PROBLEM STATEMENT:
Take each line that has the word "pixels" and return it.
## begin SUPPLIED MATERIAL
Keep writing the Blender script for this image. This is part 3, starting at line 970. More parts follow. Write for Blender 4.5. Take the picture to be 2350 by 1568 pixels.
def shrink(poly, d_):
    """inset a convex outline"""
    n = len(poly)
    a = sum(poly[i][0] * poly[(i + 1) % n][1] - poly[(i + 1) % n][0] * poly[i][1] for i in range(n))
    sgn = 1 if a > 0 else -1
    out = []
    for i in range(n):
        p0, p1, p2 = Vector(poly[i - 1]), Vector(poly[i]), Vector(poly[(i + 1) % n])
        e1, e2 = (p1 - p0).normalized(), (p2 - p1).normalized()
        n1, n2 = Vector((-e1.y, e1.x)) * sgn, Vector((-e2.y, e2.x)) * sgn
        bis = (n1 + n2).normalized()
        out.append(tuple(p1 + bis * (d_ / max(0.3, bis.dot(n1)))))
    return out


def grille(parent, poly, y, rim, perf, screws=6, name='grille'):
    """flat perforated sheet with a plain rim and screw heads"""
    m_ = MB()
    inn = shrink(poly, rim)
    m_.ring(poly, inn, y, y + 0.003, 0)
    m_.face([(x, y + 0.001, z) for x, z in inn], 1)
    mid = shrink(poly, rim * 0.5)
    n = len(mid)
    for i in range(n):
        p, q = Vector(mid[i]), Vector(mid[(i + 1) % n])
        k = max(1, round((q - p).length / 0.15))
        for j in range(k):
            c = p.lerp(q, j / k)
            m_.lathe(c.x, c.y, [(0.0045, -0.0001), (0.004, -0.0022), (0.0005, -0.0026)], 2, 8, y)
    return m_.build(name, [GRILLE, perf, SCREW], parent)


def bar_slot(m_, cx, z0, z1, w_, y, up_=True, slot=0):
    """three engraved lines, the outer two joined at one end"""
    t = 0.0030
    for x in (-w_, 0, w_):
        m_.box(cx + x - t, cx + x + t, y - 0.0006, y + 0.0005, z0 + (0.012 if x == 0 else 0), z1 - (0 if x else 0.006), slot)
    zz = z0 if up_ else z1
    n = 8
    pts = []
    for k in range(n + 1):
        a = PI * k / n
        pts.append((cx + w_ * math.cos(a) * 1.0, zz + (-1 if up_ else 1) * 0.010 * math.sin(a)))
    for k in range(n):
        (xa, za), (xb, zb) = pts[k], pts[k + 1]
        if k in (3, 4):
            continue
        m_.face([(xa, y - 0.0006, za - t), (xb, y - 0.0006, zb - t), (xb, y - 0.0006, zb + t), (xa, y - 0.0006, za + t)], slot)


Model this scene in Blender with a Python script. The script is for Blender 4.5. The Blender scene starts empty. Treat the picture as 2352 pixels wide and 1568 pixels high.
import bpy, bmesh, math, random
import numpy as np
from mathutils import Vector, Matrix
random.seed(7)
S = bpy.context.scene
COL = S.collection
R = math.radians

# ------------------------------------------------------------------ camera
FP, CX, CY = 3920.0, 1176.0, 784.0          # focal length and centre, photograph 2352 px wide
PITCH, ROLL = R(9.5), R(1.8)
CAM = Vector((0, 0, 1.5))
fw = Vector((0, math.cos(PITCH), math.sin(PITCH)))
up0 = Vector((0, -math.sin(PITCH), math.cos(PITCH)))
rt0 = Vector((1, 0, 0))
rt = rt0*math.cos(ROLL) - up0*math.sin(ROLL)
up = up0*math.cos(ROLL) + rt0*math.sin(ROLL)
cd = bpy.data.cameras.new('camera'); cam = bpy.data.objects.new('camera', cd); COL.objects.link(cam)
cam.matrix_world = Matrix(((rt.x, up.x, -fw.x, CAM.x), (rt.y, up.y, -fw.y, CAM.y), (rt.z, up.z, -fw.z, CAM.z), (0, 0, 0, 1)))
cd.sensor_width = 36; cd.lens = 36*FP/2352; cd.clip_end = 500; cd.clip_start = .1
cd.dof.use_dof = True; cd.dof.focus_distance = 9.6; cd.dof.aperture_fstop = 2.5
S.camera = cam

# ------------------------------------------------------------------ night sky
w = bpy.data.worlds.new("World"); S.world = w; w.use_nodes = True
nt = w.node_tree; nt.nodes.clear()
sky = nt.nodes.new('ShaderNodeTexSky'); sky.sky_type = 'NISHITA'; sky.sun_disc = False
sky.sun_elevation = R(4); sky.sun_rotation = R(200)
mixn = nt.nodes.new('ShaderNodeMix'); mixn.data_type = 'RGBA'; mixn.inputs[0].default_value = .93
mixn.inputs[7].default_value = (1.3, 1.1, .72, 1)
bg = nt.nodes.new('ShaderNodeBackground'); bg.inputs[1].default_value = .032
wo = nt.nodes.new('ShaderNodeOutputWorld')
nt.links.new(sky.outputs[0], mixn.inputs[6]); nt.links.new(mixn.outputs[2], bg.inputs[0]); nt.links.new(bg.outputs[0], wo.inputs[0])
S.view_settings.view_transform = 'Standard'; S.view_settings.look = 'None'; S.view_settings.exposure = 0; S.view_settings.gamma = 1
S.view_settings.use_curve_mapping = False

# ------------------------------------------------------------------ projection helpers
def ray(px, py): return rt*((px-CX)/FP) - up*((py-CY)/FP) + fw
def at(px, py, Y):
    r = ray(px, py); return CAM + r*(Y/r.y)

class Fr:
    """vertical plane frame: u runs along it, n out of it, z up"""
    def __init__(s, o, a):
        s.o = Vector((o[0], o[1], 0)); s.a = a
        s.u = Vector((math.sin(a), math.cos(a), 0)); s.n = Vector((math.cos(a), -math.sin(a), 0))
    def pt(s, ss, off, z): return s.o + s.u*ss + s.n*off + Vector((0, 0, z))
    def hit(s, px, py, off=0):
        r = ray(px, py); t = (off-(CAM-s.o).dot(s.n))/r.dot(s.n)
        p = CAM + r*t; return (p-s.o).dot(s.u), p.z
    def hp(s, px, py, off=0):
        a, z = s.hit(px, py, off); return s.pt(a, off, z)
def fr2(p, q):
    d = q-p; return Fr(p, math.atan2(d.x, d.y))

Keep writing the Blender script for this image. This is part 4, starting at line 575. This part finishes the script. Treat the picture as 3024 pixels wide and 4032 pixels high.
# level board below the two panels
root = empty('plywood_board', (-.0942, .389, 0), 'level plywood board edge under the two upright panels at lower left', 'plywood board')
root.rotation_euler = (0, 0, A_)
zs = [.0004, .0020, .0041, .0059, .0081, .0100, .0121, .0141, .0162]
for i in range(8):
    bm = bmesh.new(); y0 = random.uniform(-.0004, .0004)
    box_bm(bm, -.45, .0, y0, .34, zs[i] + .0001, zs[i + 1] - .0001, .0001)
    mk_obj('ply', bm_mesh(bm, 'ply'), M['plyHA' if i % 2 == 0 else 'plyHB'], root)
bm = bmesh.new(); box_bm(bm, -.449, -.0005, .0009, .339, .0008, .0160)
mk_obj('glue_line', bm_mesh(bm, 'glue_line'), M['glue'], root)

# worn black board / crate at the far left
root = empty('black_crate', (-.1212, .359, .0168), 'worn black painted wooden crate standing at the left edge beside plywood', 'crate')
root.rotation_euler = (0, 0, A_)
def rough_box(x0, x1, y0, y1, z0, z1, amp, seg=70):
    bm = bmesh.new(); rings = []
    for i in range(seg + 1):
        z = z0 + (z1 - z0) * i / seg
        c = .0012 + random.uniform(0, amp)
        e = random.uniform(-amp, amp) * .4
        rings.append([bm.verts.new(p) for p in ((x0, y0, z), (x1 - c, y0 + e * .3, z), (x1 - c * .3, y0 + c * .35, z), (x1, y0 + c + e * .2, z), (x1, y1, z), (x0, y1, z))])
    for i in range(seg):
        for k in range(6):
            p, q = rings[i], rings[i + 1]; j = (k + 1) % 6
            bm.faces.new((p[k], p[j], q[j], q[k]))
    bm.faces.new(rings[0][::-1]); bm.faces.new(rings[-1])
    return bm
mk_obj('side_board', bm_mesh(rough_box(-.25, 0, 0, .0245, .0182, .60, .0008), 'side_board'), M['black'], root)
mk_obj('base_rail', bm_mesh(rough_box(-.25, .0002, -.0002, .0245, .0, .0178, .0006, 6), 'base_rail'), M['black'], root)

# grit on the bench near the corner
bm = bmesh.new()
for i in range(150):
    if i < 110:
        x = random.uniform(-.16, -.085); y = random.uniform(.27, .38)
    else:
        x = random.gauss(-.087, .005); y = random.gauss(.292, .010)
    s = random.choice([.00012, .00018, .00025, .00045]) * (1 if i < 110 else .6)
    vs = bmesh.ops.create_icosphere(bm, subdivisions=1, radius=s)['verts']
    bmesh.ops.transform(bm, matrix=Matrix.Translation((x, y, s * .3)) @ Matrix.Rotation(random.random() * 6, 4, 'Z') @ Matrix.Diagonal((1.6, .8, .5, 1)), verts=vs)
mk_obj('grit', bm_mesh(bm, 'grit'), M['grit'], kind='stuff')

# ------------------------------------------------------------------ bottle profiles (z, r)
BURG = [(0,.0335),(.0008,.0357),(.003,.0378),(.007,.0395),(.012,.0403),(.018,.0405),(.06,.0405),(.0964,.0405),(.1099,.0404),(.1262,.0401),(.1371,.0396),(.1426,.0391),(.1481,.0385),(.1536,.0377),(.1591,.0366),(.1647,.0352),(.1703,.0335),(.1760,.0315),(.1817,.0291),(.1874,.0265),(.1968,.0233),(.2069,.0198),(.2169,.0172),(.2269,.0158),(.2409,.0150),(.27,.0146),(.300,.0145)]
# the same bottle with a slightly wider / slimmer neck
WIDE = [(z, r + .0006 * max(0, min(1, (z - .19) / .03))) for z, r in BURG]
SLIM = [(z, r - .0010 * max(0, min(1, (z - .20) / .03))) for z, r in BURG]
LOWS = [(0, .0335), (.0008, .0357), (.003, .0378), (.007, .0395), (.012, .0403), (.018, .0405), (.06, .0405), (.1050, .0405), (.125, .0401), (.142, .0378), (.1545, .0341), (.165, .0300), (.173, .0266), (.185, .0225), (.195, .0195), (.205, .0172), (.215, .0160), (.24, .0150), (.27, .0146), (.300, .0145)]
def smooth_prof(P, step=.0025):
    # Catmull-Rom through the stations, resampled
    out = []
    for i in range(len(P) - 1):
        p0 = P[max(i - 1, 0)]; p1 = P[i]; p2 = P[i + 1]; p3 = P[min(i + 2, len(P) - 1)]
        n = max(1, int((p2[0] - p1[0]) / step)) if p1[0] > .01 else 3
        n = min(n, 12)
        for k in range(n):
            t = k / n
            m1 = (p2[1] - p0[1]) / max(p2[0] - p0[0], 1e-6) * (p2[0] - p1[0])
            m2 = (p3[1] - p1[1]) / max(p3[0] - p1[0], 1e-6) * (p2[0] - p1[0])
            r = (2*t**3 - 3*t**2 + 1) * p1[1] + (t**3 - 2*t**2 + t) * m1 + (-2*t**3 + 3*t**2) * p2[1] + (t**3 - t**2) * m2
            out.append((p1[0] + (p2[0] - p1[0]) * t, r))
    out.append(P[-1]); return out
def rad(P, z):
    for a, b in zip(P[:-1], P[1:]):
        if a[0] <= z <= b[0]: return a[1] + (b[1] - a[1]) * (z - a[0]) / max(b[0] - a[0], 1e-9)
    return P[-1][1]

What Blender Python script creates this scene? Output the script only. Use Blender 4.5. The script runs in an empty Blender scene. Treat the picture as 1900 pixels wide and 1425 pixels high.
## end SUPPLIED MATERIAL
TASK RESPONSE:
Keep writing the Blender script for this image. This is part 3, starting at line 970. More parts follow. Write for Blender 4.5. Take the picture to be 2350 by 1568 pixels.
Model this scene in Blender with a Python script. The script is for Blender 4.5. The Blender scene starts empty. Treat the picture as 2352 pixels wide and 1568 pixels high.
Keep writing the Blender script for this image. This is part 4, starting at line 575. This part finishes the script. Treat the picture as 3024 pixels wide and 4032 pixels high.
What Blender Python script creates this scene? Output the script only. Use Blender 4.5. The script runs in an empty Blender scene. Treat the picture as 1900 pixels wide and 1425 pixels high.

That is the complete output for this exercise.